Then leave justice to the State, else when discussing justice as a Christian be sure to remember the dispensation you are under.
1. "Dispensation" talk is almost meaningless to me.
2. You've misunderstood my point. This is perhaps my fault. My point when I say: "I'll leave mercy, etc. to the theologians,"
is this: the State is not a giant church. The body politic, i.e., the political society is not a congregation of church-goers.
It very well might be the case that the citizens of a given country are religious, and their conduct is religiously inspired, but the operations of the State are not in and of themselves religious acts. They are political, secular acts.
The State simply does not, cannot and should not concern itself with these other-worldly religious questions.
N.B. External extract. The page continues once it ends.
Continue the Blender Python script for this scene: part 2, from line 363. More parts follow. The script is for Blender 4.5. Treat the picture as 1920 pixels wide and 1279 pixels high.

It does, can only and should only concern itself with matters of justice in this world "here below," so to speak.
Thus, if you insist on talking about religious matters, I'll simply have to wave them off and say: "I'm sorry, but I'm talking about politics, not theology."
If you ever think to commit adultery, the moment you think it, before you even act on the thought, you will be dead in sin. The wages of any sin is spiritual death. Do you need a government to stop you from committing adultery when God's punishment is instant and more severe? Hopefully you don't think eternal death is a lighter punishment than execution or a beating.
Again, these considerations, whether true or not, are irrelevant to the question of how the State should operate, what laws would be just, etc.
At any rate, you have denied one of my premises: "When dealing with a crime, if the more severe is permissible, then the less severe is permissible." You deny that Moses could have prescribed a less severe penalty than death by stoning for adultery.
Anything else, you say, would have been unjust. And yet you insist that it's perfectly just for other societies not only not to punish adulterers in the same way, but to impose no penalty at all ("no penalty" being much, much less severe than "death by stoning")?
But you must understand if I find this utterly incoherent.